Wednesday 22 April 2015

Responsive End of Module Self Evaluation

This has been a module that I have definitely struggled with. I have found it difficult as creating finished work and final pieces is the thing that I find the hardest, and that has essentially been the focus of this module, taking on lots of briefs and turning them round in a much shorter space of time, and displaying them in a professional manner and envisioning them in context. All has been rather a test on my still developing yearling-like photoshop skills. However I have really enjoyed some of the variety of briefs that I have taken on.

I enjoyed particularly the reportage brief, it was different to the others in the sense that is was allowing me to simply nurture and build on a body of drawings, and this body just evolves to become my final work. This to me is much easier than trying to straight away produce a resolved finished piece, and it I think it suits my creative and more inventive way of working, I love to experiment. If I had pushed further perhaps some really interesting results.

This has been one of my first proper experiences of working in collaboration with another like minded practitioner in the subject of design, I found Jake to be a good partner, his graphic design skills balanced well my drawing and image making mindset. We set ourselves quite a challenge by taking on an animation brief, as both of us had only the most minimal experience in animating. We managed to accomplish our brief relatively successfully, with our final outcome receiving positive feedback. I have always felt my work would benefit from collaborating with a graphic designer, as I am good at being an experimental image maker, but not at framing or layout (lets not even mention typography). I have found it therefore to be a positive and informative experience working so closely with someone studying in these fields specifically, its opened my mind and eyes to their ways of working, so that I hope in the future I can at least consider these things that bit more, and improve as I go along with them. The partnership did get difficult towards the end, I felt like I could have really done with support with finishing the animation off, as I am not a confident animator and another person available to discuss and validate decisions can make things go a lot more quickly, (as I also find this a good way to improve my skills on the software.) but my partner on a few occasions didn't want to get out of bed.

Some positives from this module are that my drawing has developed if nothing else, and my ability with technology has definitely improved (tragically as surprising as that seem to one looking at my design boards particularly.) I also had never done such an lengthy and in depth brief analysis before, now after having done that I feel like I can capitalise on this a little more in future briefs, so long as I take the time to apply these skills. It also has been slightly rewarding seeing all of my final work together in my project report, despite not being overly please with many of the outcomes themselves.

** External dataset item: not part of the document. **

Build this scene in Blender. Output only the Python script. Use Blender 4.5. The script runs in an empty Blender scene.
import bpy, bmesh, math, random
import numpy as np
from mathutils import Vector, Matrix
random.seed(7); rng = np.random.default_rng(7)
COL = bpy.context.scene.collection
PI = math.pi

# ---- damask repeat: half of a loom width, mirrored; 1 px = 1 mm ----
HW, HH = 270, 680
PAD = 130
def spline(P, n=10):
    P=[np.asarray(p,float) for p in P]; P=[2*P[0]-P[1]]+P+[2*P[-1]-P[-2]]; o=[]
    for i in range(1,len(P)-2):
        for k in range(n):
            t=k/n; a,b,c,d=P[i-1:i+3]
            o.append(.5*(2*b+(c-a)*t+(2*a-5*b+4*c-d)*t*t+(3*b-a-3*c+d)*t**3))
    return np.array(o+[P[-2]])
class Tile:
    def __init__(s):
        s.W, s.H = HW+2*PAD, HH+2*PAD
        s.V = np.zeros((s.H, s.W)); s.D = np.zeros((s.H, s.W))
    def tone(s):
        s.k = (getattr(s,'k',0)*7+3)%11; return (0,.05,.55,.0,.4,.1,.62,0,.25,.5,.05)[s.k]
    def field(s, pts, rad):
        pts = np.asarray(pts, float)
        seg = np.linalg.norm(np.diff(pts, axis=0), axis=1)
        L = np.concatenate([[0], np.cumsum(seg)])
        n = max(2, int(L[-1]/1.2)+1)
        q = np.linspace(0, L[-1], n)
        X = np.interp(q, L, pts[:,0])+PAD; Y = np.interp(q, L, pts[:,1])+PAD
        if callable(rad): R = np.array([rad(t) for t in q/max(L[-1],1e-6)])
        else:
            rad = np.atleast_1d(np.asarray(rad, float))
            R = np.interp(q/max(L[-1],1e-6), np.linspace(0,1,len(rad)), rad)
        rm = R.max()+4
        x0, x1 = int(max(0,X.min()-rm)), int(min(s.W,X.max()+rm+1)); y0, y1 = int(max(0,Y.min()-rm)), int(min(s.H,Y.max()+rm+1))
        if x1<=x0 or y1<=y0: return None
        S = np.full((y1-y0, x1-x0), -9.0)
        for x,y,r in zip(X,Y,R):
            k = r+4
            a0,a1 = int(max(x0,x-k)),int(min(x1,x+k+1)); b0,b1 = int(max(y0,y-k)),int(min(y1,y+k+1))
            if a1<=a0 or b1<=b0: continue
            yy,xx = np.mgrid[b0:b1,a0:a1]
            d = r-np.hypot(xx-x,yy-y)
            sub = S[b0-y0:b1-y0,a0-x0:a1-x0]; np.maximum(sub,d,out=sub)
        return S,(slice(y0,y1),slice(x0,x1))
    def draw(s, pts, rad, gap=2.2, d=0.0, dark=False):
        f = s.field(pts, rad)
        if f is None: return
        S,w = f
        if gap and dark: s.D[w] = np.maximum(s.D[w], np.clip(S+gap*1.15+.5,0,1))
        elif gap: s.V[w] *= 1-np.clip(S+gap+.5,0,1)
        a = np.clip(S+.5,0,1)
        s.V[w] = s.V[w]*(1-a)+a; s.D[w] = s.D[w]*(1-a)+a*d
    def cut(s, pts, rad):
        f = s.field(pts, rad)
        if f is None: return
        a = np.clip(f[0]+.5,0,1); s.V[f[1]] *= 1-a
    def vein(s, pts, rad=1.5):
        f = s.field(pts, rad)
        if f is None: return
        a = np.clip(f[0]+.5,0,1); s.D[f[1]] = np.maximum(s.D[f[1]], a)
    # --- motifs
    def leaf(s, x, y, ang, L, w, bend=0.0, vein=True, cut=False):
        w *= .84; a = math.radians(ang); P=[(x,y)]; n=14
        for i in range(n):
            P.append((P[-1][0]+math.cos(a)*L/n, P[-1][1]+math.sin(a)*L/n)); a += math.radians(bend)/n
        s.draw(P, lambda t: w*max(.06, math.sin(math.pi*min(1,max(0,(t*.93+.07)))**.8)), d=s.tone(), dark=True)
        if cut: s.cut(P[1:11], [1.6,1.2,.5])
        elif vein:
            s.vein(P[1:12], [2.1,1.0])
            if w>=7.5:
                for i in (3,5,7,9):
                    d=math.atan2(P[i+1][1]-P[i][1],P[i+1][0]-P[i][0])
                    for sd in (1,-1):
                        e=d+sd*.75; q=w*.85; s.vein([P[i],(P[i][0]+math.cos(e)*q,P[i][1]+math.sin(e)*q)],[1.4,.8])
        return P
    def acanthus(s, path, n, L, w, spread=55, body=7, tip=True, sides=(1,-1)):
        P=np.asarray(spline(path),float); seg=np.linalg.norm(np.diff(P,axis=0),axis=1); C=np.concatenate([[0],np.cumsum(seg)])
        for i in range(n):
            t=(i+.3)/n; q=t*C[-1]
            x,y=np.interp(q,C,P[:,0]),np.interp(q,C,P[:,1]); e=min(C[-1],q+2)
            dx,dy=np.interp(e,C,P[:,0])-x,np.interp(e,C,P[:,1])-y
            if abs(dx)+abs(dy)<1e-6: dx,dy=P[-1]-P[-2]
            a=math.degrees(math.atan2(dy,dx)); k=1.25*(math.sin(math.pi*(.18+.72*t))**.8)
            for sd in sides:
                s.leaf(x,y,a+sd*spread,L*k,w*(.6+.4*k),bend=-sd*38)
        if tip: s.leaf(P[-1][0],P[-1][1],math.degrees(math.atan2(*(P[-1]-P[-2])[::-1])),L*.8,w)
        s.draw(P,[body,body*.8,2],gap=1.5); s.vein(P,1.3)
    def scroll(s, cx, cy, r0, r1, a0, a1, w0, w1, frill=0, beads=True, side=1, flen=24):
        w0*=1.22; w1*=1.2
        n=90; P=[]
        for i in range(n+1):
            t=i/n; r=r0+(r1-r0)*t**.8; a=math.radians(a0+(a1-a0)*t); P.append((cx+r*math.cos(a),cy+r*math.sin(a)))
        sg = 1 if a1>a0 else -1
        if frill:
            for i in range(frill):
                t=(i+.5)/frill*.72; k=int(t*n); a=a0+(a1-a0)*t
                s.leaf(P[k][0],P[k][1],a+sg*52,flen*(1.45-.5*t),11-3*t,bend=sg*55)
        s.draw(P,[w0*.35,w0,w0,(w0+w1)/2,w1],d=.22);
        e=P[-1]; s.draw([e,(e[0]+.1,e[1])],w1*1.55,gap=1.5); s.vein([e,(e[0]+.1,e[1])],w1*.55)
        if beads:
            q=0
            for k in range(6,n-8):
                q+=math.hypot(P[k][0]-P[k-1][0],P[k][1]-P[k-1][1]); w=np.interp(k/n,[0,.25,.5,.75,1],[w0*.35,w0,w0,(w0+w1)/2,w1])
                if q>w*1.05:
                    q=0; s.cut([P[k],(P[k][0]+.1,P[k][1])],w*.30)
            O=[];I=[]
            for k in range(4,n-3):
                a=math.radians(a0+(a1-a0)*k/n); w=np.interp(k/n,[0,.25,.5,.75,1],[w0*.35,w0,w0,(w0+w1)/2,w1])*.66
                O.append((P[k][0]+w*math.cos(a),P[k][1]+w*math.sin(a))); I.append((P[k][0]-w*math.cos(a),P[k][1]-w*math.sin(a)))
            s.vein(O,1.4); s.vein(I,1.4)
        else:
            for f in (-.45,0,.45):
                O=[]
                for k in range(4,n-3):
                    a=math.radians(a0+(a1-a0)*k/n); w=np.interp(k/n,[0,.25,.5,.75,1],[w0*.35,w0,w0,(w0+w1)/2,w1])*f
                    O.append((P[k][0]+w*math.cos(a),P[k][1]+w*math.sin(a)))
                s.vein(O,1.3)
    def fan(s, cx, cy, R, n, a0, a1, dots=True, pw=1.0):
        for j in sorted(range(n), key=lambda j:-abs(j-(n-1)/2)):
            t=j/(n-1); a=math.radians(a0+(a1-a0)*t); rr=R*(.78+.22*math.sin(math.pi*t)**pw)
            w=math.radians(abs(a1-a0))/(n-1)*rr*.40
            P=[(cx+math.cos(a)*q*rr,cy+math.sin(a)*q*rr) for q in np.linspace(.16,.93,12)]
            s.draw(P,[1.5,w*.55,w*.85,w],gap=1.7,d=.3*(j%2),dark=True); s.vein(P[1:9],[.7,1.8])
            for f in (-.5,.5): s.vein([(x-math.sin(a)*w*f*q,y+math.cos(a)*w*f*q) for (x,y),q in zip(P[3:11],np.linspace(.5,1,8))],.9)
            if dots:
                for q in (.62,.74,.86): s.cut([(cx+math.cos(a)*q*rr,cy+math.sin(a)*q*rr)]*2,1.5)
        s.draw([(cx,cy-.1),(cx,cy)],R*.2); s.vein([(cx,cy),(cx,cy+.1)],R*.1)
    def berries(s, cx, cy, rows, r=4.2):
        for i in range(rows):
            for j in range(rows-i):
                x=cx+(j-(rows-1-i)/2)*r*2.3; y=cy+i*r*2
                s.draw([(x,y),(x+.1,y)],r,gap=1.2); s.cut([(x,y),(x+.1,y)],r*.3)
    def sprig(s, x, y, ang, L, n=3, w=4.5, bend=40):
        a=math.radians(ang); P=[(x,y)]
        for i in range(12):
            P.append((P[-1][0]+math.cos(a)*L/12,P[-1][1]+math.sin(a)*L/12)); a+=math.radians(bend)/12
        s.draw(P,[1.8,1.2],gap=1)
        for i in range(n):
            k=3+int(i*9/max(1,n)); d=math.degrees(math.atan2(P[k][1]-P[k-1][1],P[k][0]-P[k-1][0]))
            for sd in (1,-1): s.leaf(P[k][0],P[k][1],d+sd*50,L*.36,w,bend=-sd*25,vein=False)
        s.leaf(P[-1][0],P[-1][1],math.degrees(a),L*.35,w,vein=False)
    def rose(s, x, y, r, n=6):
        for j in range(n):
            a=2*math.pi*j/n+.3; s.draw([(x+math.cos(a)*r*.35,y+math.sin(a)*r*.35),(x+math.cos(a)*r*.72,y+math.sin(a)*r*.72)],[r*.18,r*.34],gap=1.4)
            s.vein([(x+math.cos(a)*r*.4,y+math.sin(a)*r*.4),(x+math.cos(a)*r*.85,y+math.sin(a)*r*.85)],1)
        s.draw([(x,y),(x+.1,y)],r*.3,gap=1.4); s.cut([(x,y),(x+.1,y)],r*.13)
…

On the whole I am very disappointed with how I have performed in this module, I kept disorganised for too long and have really let myself down for it. This was an opportunity to really push and better myself, and perhaps gain a bit more confidence by submitting and putting out work that I feel proud to have my name attached to. So for the future I will aim to do somethings differently. Firstly to be more committed to the briefs I am taking on, and ensure that I give them the time that they deserve, so I need to make sure that very early on I arrange at least a few concentrated sessions on it that will allow me to progress my ideas. Another thing to improve is that I need to blog much more as I go, this will help me to get the most out of the analytical nature of it, and have the time to improve on things when I reflect on them too, it is no longer acceptable or good enough to be stating all of the things that I think are bad and ought to change at the end of a module like I have done a bit here. I need to really start pushing myself more and demanding the best, I think I have proved to myself that I have more than enough potential to be able to excel at these briefs, but potential isn't good enough anymore. I need to get more confident about creating finalised work for other people, once I start really pushing myself I know that I could achieve good things.